Reste à s’interroger sur le "message" que véhiculent tous ces signes improbables, par-delà la curiosité qu’ils piquent et qui se fatigue vite. Chez mère Yvonne-Aimée, finalement les prodiges dérangent moins que sa foi même. Pas du tout parce qu’elle serait en proie à des doutes, et bien plutôt à cause d’inquiétudes — non pas égoïstes, mais pour les autres, pour leur salut, pour la désespérance où les enferment épreuves et malheurs. Pas de recette donc pour une vie paisible et heureuse, sage, raisonnable, fondée sur des acquis. Et il y a plus : cette sensibilité altruiste ne s’acharne pas simplement à soulager les misères rencontrées ; car la conscience d’être indigne et faible se traduit en souffrances personnelles, qui ne sont pas que morales mais aussi physiques — et, en union à la Croix du Christ, salvatrices, y compris pour d’autres !

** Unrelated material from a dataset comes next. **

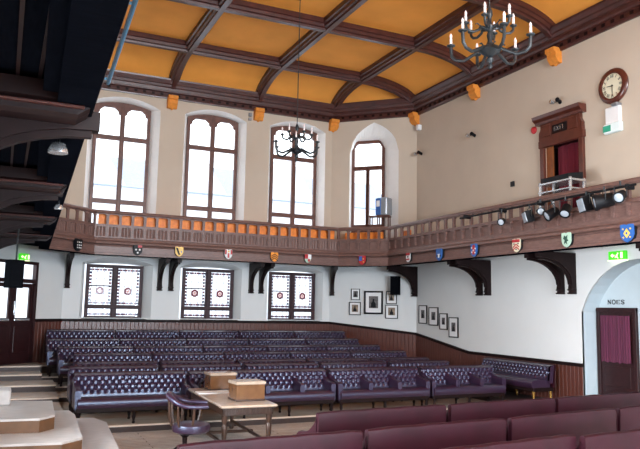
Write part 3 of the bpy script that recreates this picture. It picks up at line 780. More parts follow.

Cette spiritualité se heurte bien sûr à une demande actuellement de moins en moins implicite de sécurisation dans le bien-être. Elle offre pourtant quelques rappels opportuns. L’un est que l’indispensable mobilisation des énergies ne suffit pas à éliminer le mal. Un autre est que la foi est en même temps confiance et tout l’inverse d’un conformisme. Un autre encore est que Dieu veille sans cesse à tirer son peuple de la quiétude dont celui-ci rêve par manque d’ambition, en suscitant en son sein des témoins qui prennent sans fanfare des risques apparemment fous.